Il lascito di Mani Pulite, quella sete di rivalsa e il populismo giudiziario

Sono passati trent’anni dal giorno (17 febbraio 1992) in cui venne arrestato Mario Chiesa. Si staccò allora la slavina che avrebbe travolto e seppellito la Prima Repubblica, lasciando sul terreno tramortiti, ma purtroppo, anche morti veri. Accolta da un tripudio generale, l’operazione giudiziaria «Mani pulite» indusse a sperare che fosse venuto il tempo perché prosperasse la «buona politica». Abbiamo atteso per trent’anni che la fausta profezia divenisse realtà. Inutilmente. Non è scomparsa la piaga della corruzione. Non è mai andata a regime la promessa salvifica della «democrazia dell’alternanza». Siamo invece a un passo dalla resurrezione della «democrazia del proporzionale». Con una differenza, di non poco conto, rispetto alla Prima Repubblica. Non ci sono più i partiti di una volta, tanto meno i politici di una volta.

Allora ci si illuse che la slavina di Tangentopoli seppellisse la cattiva politica. Abbiamo col tempo scoperto che aveva invece seppellito indistintamente cattiva e buona politica. Più che un sentimento di giustizia, a travolgere il Palazzo fu «un tumultuoso senso di rivalsa nei confronti dei potenti», un torbido sentimento di compiacimento nel vedere i politici finire in manette, una sinistra soddisfazione nell’assistere in diretta al balbettio impacciato di ministri e leader di partito, schiacciati sotto il peso degli illeciti commessi.

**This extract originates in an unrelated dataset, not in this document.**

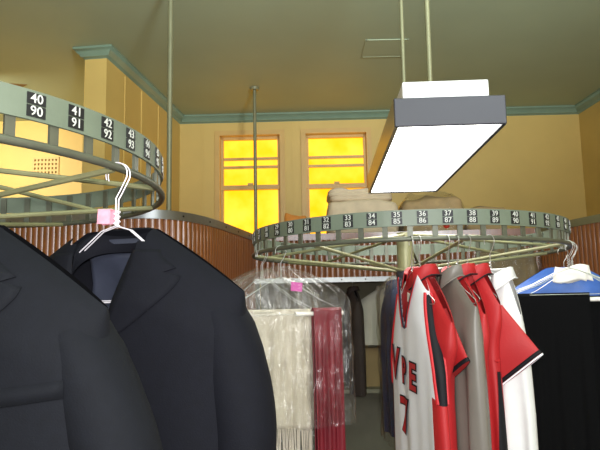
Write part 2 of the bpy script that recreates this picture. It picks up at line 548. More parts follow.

Moriva allora la politica. Venne il tempo dell’antipolitica. Confidammo che, codice penale in mano, i magistrati riuscissero a fare giustizia. Se giustizia ci fu, furono create le condizioni anche di una nuova creatura politica: il populismo giudiziario. Da Forza Italia alla Lega, dalla Rete di Leoluca Orlando ai Girotondini di Pancho Pardi, cominciò una gara a sparare sui politici.

«Partito» divenne un nome impronunciabile. Non ci si accorse che in tal modo si scavava la fossa anche alla politica. Il Vaffa di Grillo non è vero che sia figlio di nessuno. È il figlio adulto di quella stagione. Ne segna l’acme e ne rivela al contempo l’inconcludenza, come dimostra il nulla di fatto cui porta l’affossamento della politica. Il cantiere della Seconda Repubblica, mai terminato, chiude i battenti senza aver terminato la costruzione della progettata «democrazia dell’alternanza». Non va preso troppo sul serio il persistente richiamo che destra e sinistra fanno del bipolarismo come la via maestra che porta alla resurrezione della politica italiana. Entrambi, nascondono che stanno saltando le condizioni per il suo rilancio. Centrodestra e centrosinistra sono ormai flatus voci. Sono parole cui non corrisponde alcun contenuto. I due poli si stanno letteralmente sfarinando. D’altro canto, che partner possono essere di «un campo largo della sinistra» i 5 Stelle che schierano insieme un campione del trasformismo come Di Maio, un democristiano con la pochette come Conte, un anti-sistema come Di Battista? Se ne sono accorti anche i vertici del Pd che hanno cominciato a volgere il loro sguardo altrove, senza però saper bene dove fermarlo.

Il franamento più vistoso, tuttavia, è in atto nel centrodestra. Se non fosse che la legge elettorale i partiti incoraggia a coalizzarsi, saremmo già al rompete le righe. La Meloni, incoraggiata dai sondaggi a perseverare sulla strada del sovranismo, è in preda a una sorta di sindrome dell’obesità: guadagna voti, ma perde alleati. Salvini si sta rendendo conto che non può rivaleggiare con lei in populismo se vuole accreditarsi come forza di governo. Berlusconi si ritrova con un partito strabico: una parte guarda a destra, una al centro.

In queste condizioni si sta facendo strada l’idea che per il dopo governo Draghi, le uniche formule di governo praticabili siano una «maggioranza Ursula» (formata cioè da FI, M5S, Pd) o, come qualcuno azzarda, una «grande coalizione» alla tedesca, ossia con Lega e Pd. Come nella Prima Repubblica, più che nella Prima Repubblica.